From the opening line of the records through the line bearing "joshua(136, 368.5, 24)", set down every line exactly.

+++++

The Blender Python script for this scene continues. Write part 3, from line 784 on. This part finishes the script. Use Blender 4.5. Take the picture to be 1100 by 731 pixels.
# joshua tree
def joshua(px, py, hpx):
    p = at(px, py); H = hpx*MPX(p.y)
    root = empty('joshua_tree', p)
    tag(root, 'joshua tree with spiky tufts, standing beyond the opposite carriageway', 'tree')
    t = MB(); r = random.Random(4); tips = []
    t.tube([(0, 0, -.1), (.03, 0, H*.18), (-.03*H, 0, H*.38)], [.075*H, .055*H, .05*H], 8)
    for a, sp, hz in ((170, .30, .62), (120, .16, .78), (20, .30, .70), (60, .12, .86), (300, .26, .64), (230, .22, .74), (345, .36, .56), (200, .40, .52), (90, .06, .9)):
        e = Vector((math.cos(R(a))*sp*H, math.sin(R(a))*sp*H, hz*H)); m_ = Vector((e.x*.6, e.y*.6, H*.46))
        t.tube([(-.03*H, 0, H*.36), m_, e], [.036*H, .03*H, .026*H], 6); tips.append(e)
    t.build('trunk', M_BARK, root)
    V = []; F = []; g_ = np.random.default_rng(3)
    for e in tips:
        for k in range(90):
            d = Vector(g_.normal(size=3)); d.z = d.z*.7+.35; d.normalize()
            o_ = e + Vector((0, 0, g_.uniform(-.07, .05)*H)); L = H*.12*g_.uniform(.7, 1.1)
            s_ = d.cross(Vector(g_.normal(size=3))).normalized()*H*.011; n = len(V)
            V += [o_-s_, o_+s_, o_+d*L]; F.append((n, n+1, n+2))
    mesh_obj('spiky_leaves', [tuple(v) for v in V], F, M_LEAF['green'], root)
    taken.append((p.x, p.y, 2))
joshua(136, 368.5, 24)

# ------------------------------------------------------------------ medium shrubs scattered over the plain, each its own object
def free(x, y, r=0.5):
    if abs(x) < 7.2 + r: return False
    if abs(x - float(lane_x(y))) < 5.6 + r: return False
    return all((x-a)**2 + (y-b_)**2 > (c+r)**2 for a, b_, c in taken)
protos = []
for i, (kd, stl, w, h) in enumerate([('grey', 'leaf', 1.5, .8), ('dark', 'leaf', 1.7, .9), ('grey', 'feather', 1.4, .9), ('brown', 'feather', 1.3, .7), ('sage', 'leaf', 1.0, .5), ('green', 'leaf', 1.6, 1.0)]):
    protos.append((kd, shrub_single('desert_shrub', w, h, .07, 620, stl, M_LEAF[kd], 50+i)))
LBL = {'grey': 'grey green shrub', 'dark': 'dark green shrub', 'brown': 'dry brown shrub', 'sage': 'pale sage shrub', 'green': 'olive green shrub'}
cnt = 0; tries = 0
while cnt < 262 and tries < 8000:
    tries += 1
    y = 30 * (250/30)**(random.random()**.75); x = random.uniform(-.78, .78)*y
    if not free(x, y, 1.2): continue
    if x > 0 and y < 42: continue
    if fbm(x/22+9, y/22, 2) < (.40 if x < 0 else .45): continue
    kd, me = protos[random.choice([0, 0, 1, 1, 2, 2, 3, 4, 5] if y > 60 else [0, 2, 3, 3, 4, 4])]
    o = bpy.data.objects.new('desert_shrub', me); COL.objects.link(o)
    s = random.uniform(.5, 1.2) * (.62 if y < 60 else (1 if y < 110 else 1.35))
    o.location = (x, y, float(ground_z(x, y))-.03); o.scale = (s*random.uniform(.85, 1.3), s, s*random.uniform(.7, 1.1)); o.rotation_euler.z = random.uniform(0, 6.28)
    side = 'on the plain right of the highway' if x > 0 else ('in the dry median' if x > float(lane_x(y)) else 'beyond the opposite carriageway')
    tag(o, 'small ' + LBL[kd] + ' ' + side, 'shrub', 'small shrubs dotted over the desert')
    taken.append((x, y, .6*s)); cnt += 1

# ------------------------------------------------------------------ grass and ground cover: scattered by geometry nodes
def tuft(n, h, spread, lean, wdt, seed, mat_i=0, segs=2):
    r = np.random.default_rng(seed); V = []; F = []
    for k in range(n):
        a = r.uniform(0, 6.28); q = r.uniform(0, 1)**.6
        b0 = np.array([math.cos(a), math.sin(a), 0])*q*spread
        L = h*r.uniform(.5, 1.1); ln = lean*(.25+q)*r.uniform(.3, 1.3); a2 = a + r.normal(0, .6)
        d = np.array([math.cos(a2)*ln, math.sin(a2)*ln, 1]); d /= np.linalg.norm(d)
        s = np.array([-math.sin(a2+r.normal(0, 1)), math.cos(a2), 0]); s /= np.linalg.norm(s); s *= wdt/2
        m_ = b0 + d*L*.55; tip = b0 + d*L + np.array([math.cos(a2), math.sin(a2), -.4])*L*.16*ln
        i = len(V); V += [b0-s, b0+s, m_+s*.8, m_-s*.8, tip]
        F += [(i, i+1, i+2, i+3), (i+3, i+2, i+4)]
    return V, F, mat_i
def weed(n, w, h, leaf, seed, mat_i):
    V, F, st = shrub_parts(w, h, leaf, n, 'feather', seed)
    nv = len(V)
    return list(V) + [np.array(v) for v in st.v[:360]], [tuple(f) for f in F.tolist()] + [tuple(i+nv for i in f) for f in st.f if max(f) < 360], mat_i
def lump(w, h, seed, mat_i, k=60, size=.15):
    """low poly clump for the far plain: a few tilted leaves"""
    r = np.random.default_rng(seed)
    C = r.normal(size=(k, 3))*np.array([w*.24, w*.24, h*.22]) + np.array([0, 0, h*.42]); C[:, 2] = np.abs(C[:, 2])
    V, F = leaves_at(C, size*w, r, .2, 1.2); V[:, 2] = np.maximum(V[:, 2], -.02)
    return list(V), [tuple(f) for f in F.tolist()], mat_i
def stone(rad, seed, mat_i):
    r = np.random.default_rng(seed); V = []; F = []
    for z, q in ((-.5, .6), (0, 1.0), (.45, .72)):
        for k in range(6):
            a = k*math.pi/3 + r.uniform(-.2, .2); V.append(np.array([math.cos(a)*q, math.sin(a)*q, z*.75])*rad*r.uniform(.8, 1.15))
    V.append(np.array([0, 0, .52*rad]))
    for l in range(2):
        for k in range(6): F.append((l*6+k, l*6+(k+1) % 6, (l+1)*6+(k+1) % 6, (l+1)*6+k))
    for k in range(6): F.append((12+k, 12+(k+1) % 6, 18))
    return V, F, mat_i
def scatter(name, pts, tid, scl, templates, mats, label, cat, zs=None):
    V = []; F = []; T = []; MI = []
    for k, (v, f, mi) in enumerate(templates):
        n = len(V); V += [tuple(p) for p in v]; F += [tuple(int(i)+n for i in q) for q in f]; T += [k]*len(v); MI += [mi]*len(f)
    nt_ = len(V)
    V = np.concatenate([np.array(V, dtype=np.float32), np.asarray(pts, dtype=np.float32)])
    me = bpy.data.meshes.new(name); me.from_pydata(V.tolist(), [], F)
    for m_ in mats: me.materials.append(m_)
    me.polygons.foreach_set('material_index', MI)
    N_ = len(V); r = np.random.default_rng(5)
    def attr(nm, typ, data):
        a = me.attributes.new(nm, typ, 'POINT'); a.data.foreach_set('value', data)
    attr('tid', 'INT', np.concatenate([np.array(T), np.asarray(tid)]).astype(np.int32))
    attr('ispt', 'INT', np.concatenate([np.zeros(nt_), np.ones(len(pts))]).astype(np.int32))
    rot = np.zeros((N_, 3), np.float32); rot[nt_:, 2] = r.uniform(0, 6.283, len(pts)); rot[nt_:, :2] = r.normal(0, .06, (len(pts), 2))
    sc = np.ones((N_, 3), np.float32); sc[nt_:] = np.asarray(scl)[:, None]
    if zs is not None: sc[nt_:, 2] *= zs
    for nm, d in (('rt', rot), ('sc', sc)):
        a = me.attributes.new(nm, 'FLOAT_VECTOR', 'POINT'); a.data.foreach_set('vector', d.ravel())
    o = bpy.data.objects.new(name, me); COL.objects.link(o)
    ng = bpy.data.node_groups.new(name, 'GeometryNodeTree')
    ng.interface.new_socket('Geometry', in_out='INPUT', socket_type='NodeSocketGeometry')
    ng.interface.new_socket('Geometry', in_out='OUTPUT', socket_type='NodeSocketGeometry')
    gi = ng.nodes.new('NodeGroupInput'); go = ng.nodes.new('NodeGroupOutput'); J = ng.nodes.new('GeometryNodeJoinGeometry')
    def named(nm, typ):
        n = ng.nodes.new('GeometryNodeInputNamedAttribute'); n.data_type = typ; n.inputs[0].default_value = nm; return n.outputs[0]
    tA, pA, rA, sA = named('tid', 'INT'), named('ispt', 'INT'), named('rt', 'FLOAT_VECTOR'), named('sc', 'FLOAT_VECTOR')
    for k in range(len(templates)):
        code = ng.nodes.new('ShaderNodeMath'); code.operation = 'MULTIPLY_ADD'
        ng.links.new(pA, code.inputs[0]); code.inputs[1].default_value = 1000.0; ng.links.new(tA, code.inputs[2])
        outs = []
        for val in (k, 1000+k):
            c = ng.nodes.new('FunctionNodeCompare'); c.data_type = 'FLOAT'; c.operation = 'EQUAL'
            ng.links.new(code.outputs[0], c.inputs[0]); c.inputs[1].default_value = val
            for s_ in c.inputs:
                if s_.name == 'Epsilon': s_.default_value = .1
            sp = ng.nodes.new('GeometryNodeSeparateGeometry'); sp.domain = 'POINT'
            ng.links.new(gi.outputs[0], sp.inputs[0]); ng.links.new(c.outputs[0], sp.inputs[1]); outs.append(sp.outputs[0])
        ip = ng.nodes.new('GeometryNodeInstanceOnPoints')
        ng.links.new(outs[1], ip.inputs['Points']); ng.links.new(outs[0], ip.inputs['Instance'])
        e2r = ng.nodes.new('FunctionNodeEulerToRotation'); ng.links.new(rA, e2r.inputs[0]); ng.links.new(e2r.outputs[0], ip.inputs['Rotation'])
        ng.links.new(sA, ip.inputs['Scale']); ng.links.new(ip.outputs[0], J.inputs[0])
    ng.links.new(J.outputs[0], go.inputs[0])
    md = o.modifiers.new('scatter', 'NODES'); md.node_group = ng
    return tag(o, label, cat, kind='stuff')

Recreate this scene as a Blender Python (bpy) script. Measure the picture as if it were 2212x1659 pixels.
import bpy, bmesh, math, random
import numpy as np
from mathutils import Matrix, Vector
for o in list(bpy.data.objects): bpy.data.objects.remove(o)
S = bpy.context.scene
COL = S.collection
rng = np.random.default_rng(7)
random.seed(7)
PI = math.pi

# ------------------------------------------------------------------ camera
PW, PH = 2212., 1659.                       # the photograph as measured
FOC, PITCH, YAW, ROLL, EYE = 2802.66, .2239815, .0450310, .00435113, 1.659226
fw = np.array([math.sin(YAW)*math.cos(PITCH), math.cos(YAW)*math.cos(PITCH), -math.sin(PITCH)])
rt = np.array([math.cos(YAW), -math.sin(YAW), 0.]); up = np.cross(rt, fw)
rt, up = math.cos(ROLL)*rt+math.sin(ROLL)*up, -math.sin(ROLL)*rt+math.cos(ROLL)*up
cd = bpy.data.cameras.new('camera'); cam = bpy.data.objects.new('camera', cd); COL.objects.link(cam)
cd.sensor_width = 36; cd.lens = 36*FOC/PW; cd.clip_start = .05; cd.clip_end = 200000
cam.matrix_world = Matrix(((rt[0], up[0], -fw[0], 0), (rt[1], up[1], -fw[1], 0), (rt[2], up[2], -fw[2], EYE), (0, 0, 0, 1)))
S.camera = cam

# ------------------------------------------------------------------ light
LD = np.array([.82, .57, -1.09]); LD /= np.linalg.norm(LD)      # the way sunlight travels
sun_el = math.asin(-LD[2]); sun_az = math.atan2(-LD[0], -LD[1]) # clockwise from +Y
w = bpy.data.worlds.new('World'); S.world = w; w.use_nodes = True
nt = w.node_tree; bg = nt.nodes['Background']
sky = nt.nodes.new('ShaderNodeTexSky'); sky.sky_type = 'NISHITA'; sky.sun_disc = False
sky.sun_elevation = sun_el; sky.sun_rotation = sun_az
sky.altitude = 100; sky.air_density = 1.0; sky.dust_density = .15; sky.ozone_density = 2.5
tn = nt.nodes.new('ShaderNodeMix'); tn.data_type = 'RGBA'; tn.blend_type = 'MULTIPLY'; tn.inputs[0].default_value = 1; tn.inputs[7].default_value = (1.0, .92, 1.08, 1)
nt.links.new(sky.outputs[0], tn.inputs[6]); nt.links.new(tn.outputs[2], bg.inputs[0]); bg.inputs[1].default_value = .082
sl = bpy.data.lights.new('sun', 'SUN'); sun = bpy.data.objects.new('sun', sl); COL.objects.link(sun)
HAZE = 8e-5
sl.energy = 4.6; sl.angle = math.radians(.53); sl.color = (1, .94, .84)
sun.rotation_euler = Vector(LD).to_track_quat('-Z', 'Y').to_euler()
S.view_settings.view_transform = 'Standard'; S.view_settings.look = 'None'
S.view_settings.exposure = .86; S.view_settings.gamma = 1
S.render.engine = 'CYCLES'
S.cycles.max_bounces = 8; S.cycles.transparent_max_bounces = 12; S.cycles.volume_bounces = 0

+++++

Full solution:
The Blender Python script for this scene continues. Write part 3, from line 784 on. This part finishes the script. Use Blender 4.5. Take the picture to be 1100 by 731 pixels.
# joshua tree
def joshua(px, py, hpx):
    p = at(px, py); H = hpx*MPX(p.y)
    root = empty('joshua_tree', p)
    tag(root, 'joshua tree with spiky tufts, standing beyond the opposite carriageway', 'tree')
    t = MB(); r = random.Random(4); tips = []
    t.tube([(0, 0, -.1), (.03, 0, H*.18), (-.03*H, 0, H*.38)], [.075*H, .055*H, .05*H], 8)
    for a, sp, hz in ((170, .30, .62), (120, .16, .78), (20, .30, .70), (60, .12, .86), (300, .26, .64), (230, .22, .74), (345, .36, .56), (200, .40, .52), (90, .06, .9)):
        e = Vector((math.cos(R(a))*sp*H, math.sin(R(a))*sp*H, hz*H)); m_ = Vector((e.x*.6, e.y*.6, H*.46))
        t.tube([(-.03*H, 0, H*.36), m_, e], [.036*H, .03*H, .026*H], 6); tips.append(e)
    t.build('trunk', M_BARK, root)
    V = []; F = []; g_ = np.random.default_rng(3)
    for e in tips:
        for k in range(90):
            d = Vector(g_.normal(size=3)); d.z = d.z*.7+.35; d.normalize()
            o_ = e + Vector((0, 0, g_.uniform(-.07, .05)*H)); L = H*.12*g_.uniform(.7, 1.1)
            s_ = d.cross(Vector(g_.normal(size=3))).normalized()*H*.011; n = len(V)
            V += [o_-s_, o_+s_, o_+d*L]; F.append((n, n+1, n+2))
    mesh_obj('spiky_leaves', [tuple(v) for v in V], F, M_LEAF['green'], root)
    taken.append((p.x, p.y, 2))
joshua(136, 368.5, 24)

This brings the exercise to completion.